Blue Prince
The very first time I heard about Blue Prince, it was from a social media post by Andrew Plotkin, in which he stated that he didn’t feel the need to write a blog post about it because everyone else was doing that. It’s basically this year’s Animal Well — and not just in the sense that it’s this year’s popular indie game, but in the sense that it’s got multiple layers of mystery to solve even after you’ve technically won. It makes me wonder if every hit puzzle game from now on is going to be like this. The canonical joke among the fans is that when the credits roll, that’s when the game begins. Reaching that point took me four days of real time, and 52 days of in-game time, which I understand to be well above average, but the RNG wouldn’t give me a break — in most runs before that, I’d either be able to reach an entrance to the Antechamber, or have the means to open it, but not both at once. But taking so long meant that I had already made significant progress on the post-game content that’s dominated my attention for the last couple of weeks.
But I get ahead of myself. Let’s cover the basics: Blue Prince is fundamentally a puzzle-based first-person adventure game, but it’s sort of embedded or intertwined with a tile-placing board game along the same lines as Betrayal at House on the Hill or the D&D Adventure System games. The premise is a classical freak will: your deceased great-uncle has bequeathed you his manor, but only if you can meet the challenge of finding its secret 46th room, a challenge made more challenging by the way tha the manor’s layout changes from day to day. Whenver you open a door, you get a choice of three rooms, drawn at random from a pool, that can be on the other side.

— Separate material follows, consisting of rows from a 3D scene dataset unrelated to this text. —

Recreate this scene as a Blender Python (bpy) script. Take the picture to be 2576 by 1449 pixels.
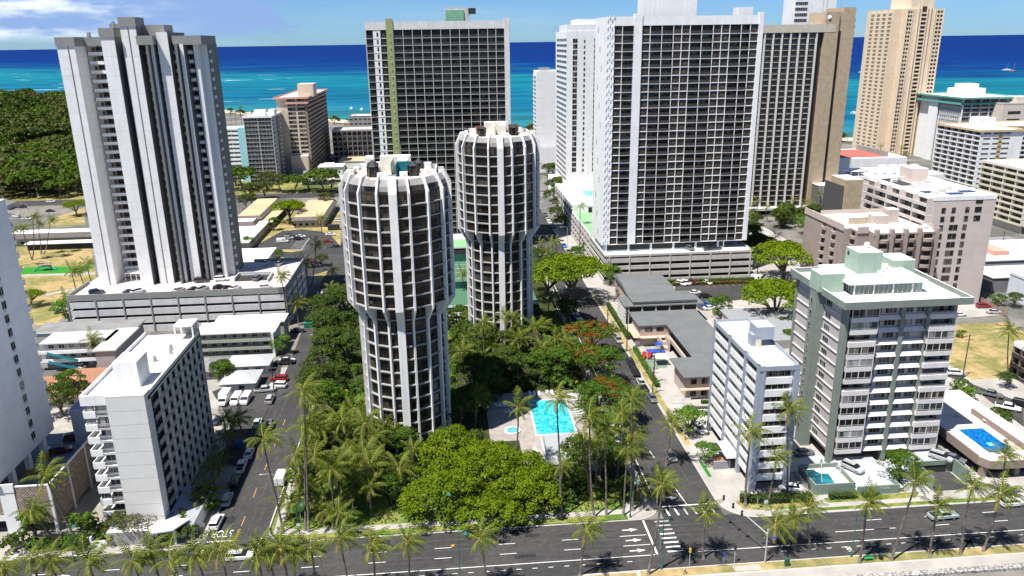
import bpy, math, random
from mathutils import Matrix, Vector
R=random.Random(7)
sc=bpy.context.scene
for o in list(bpy.data.objects): bpy.data.objects.remove(o)
# ---------- camera ----------
PIT,ROL,TH,CAMZ=.30698,.01505,.08238,86.0
fw=Vector((math.sin(TH)*math.cos(PIT),math.cos(TH)*math.cos(PIT),-math.sin(PIT)))
rt=Vector((math.cos(TH),-math.sin(TH),0)); up=rt.cross(fw)
R2=math.cos(ROL)*rt-math.sin(ROL)*up; U2=math.sin(ROL)*rt+math.cos(ROL)*up
cam=bpy.data.cameras.new('camera'); co=bpy.data.objects.new('camera',cam); sc.collection.objects.link(co)
m=Matrix((R2,U2,-fw)).transposed().to_4x4(); m.translation=Vector((0,0,CAMZ)); co.matrix_world=m
cam.sensor_width=36; cam.lens=1953/2576*36; cam.clip_end=400000; cam.clip_start=1; sc.camera=co
# ---------- light ----------
SD=Vector((-.36,-.28,1)).normalized()      # towards the sun
sun=bpy.data.lights.new('sun','SUN'); so=bpy.data.objects.new('sun',sun); sc.collection.objects.link(so)
so.rotation_euler=SD.to_track_quat('Z','Y').to_euler(); sun.energy=5.0; sun.angle=math.radians(.53); sun.color=(1,.955,.89)
w=bpy.data.worlds.new('World'); sc.world=w; w.use_nodes=True
def N(nt,t,**k):
    n=nt.nodes.new(t)
    for a,v in k.items():
        if a in n.inputs: n.inputs[a].default_value=v
        else: setattr(n,a,v)
    return n
nt=w.node_tree; nt.nodes.clear(); Lk=nt.links.new
sky=N(nt,'ShaderNodeTexSky',sky_type='NISHITA'); sky.sun_disc=False
sky.sun_elevation=math.asin(SD.z); sky.sun_rotation=math.atan2(SD.x,SD.y); sky.altitude=80; sky.dust_density=.25; sky.ozone_density=3.2; sky.air_density=.62
tc=N(nt,'ShaderNodeTexCoord'); sp=N(nt,'ShaderNodeSeparateXYZ'); Lk(tc.outputs['Generated'],sp.inputs[0])
mp=N(nt,'ShaderNodeMapping'); mp.inputs['Scale'].default_value=(5,5,19); mp.inputs['Location'].default_value=(1.3,.4,.1); Lk(tc.outputs['Generated'],mp.inputs[0])
no=N(nt,'ShaderNodeTexNoise',Scale=1.25,Detail=7,Roughness=.58); Lk(mp.outputs[0],no.inputs[0])
def mth(nt,op,a,b=None,c=None):
    n=nt.nodes.new('ShaderNodeMath'); n.operation=op
    for i,v in enumerate((a,b,c)):
        if v is None: continue
        if isinstance(v,(int,float)): n.inputs[i].default_value=v
        else: nt.links.new(v,n.inputs[i])
    return n.outputs[0]
def mrange(nt,v,a,b,c=0,d=1):
    n=nt.nodes.new('ShaderNodeMapRange'); n.interpolation_type='SMOOTHSTEP'
    for i,x in enumerate((a,b,c,d)): n.inputs[i+1].default_value=x
    nt.links.new(v,n.inputs[0]); return n.outputs[0]
# cloud bank near the horizon to the left, small puffs elsewhere (cloud cover varies with direction)
left=mrange(nt,sp.outputs[0],.02,-.40)
low=mrange(nt,sp.outputs[2],.004,.022); hi=mrange(nt,sp.outputs[2],.075,.05)
cov=mth(nt,'MULTIPLY',low,hi)
thr=mth(nt,'MULTIPLY_ADD',left,-.19,.60)
den=mth(nt,'SUBTRACT',no.outputs[0],thr); den=mrange(nt,den,0,.055); den=mth(nt,'MULTIPLY',den,cov)
mp2=N(nt,'ShaderNodeMapping'); mp2.inputs['Scale'].default_value=(5,5,19); mp2.inputs['Location'].default_value=(1.3,.4,-.2); Lk(tc.outputs['Generated'],mp2.inputs[0])
no2=N(nt,'ShaderNodeTexNoise',Scale=1.25,Detail=7,Roughness=.58); Lk(mp2.outputs[0],no2.inputs[0])
br=mth(nt,'SUBTRACT',no.outputs[0],no2.outputs[0]); br=mrange(nt,br,-.08,.14)
br2=mth(nt,'MULTIPLY',br,mrange(nt,sp.outputs[0],-.25,-.45)); 
cc=N(nt,'ShaderNodeMix',data_type='RGBA'); Lk(br2,cc.inputs[0]); cc.inputs[6].default_value=(3.0,4.6,8.2,1); cc.inputs[7].default_value=(12.5,12.8,13.2,1)
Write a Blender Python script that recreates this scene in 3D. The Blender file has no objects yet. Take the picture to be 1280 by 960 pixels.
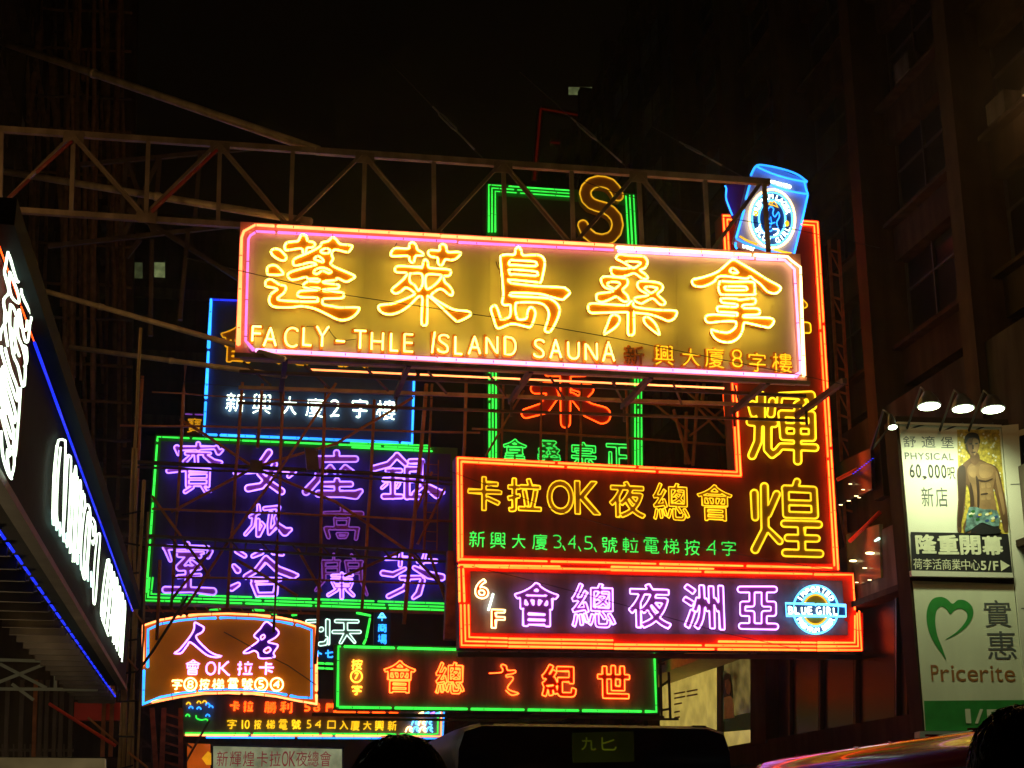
import bpy, bmesh, math, random
import numpy as np
from mathutils import Vector, Matrix, noise
from mathutils.geometry import tessellate_polygon

random.seed(7)
scn = bpy.context.scene
COL = scn.collection

# ---------------------------------------------------------------- camera
EYE = Vector((0, 0, 1.55))
PITCH = math.radians(17.0)
FPX = 1870.0                       # focal length in pixels of the 1280 px wide photograph
cam = bpy.data.cameras.new('camera')
cam.sensor_width = 36.0
cam.lens = FPX / 1280 * 36
cam.clip_start = 0.1
cam.clip_end = 2000
cam_ob = bpy.data.objects.new('camera', cam)
cam_ob.location = EYE
cam_ob.rotation_euler = (math.radians(90) + PITCH, 0, 0)
COL.objects.link(cam_ob)
scn.camera = cam_ob

# ---------------------------------------------------------------- night sky and light
world = bpy.data.worlds.new('World')
scn.world = world
world.use_nodes = True
wn = world.node_tree
for n in list(wn.nodes):
    wn.nodes.remove(n)
wo = wn.nodes.new('ShaderNodeOutputWorld')
sky = wn.nodes.new('ShaderNodeTexSky')
sky.sky_type = 'NISHITA'
sky.sun_disc = False
sky.sun_elevation = math.radians(-8)
sky.sun_rotation = math.radians(160)
bg1 = wn.nodes.new('ShaderNodeBackground')
bg1.inputs['Strength'].default_value = 0.003
bg2 = wn.nodes.new('ShaderNodeBackground')        # sky glow of the city at night
bg2.inputs['Color'].default_value = (1.0, 0.58, 0.25, 1)
bg2.inputs['Strength'].default_value = 0.0009
ad = wn.nodes.new('ShaderNodeAddShader')
wn.links.new(sky.outputs[0], bg1.inputs['Color'])
wn.links.new(bg1.outputs[0], ad.inputs[0])
wn.links.new(bg2.outputs[0], ad.inputs[1])
wn.links.new(ad.outputs[0], wo.inputs['Surface'])

scn.view_settings.view_transform = 'Standard'
scn.view_settings.look = 'None'
scn.view_settings.exposure = 0.0
scn.view_settings.gamma = 1.0
scn.view_settings.use_curve_mapping = False
scn.cycles.use_denoising = True
scn.cycles.max_bounces = 5
scn.cycles.diffuse_bounces = 2
scn.cycles.glossy_bounces = 3
scn.cycles.sample_clamp_indirect = 4.0
scn.cycles.sample_clamp_direct = 0.0

# ---------------------------------------------------------------- geometry of the street
F_ = Vector((0, math.cos(PITCH), math.sin(PITCH)))
U_ = Vector((0, -math.sin(PITCH), math.cos(PITCH)))
VPX, HOR = 271.0, 640 * 0 + 1051.0
_a = math.atan((VPX - 640) / (FPX / math.cos(PITCH)))
S = Vector((math.sin(_a), math.cos(_a), 0))       # along the street, away from the viewer
R = Vector((math.cos(_a), -math.sin(_a), 0))      # across the street, to the right
Z = Vector((0, 0, 1))


def ray(px, py):
    return (Vector((1, 0, 0)) * ((px - 640) / FPX) + U_ * (-(py - 480) / FPX) + F_)


class Plane:
    """a vertical plane in the street; n points at the side we look at"""
    def __init__(self, n, c):
        self.n = n.normalized()
        self.c = c

    def pt(self, px, py, off=0.0):
        d = ray(px, py)
        t = ((self.c + off) - EYE.dot(self.n)) / d.dot(self.n)
        return EYE + d * t


def across(L):           # a plane across the street, L metres down the street
    return Plane(-S, -L)


def along(d, side):      # a plane along the street; side -1 left of us, +1 right of us
    return Plane(-R * side, -d)


def W(r, s, z):          # street coordinates
    return R * r + S * s + Z * z


# ---------------------------------------------------------------- objects
def setp(o, label=None, cat=None, group=None, kind=None):
    if label: o['label'] = label
    if cat: o['category'] = cat
    if group: o['group'] = group
    if kind: o['kind'] = kind
    return o


def thing(name, loc, label, cat, group=None, kind=None):
    o = bpy.data.objects.new(name, None)
    o.location = loc
    o.empty_display_size = 0.2
    COL.objects.link(o)
    setp(o, label, cat, group, kind)
    return o


def wloc(o):
    v = Vector((0, 0, 0))
    while o is not None:
        v = v + Vector(o.location)
        o = o.parent
    return v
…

When you’ve either filled up the grid or (more likely in the early stages) run out of doors to open or keys to open them with, you can call it a day and reset the estate. Most of the adventure-game puzzles rely on drawing specific rooms, or specific combinations of rooms, or specific rooms in combination with specific randomly-placed objects.
On the face of it, this sounds like a recipe for disaster. Don’t you get frustrated and annoyed waiting for the combinations necessary for progress to randomly come up? And yes, you do, somewhat. And there certainly exist people for whom this is enough to make them lose interest in the game completely and then make lengthy posts complaining about it on the Steam message boards. For me, it produced the opposite effect. Not being able to try out my ideas immediately makes me all the more eager to keep playing until I can. But why? That’s the interesting part.
I think part of it is that it gives you multiple aavenues of progress. I’ve noted this before about RPGs and adventure/RPG hybrids: when you’re stuck, you can always grind for XP. Blue Prince doesn’t have XP, but it does have other incrementally accumulating attributes that help to make you feel like you’re making progress even when you don’t accomplish your main goals. For example, raising your allowance, which is the amount of money you’re given at the start of each day to spend on special items. Eventually you get to the point where your allowance is large enough for any expense and you don’t need to increase it any more, but by that point you’ve probably discovered another incremental goal to take its place.
Moreover, though, the very fact that you can go through multiple runs without an opportunity to try out your intended solutions to puzzles means puzzles tend to stay alive longer than they would in a conventional adventure game. At any given moment, you have several back-burner goals that you’re ready to pounce on the moment the game deigns to give you the necessary resources. You’re probably thinking “Sure, until the end, when you start running out of goals”. But it maintains this state for a remarkably long time, just by unfolding its mysteries gradually and revealing new meaning in what you’ve already seen.
But I think the really crucial thing is that the tile-placing game is engaging. Picking rooms on the basis of their contents and constraints requires enough thought and attention that it could easily be made a decent game of its own, without the rest of the story and puzzles embedded in it. As a result, most of the time you spend playing this game isn’t actually spent thinking about the adventure puzzles. Minigames in adventures feel annoying when they feel like interruptions, disrupting the game that you were absorbed in playing. Here, it’s kind of the reverse: the adventure is embedded in the minigame.
Still, things do wind down eventually, and I’m well past the point of diminishing returns. As in Animal Well, you have to decide when you’re done. I’m not quite done — there’s still a thing or two I want to do before closing it for good — but I’m getting there.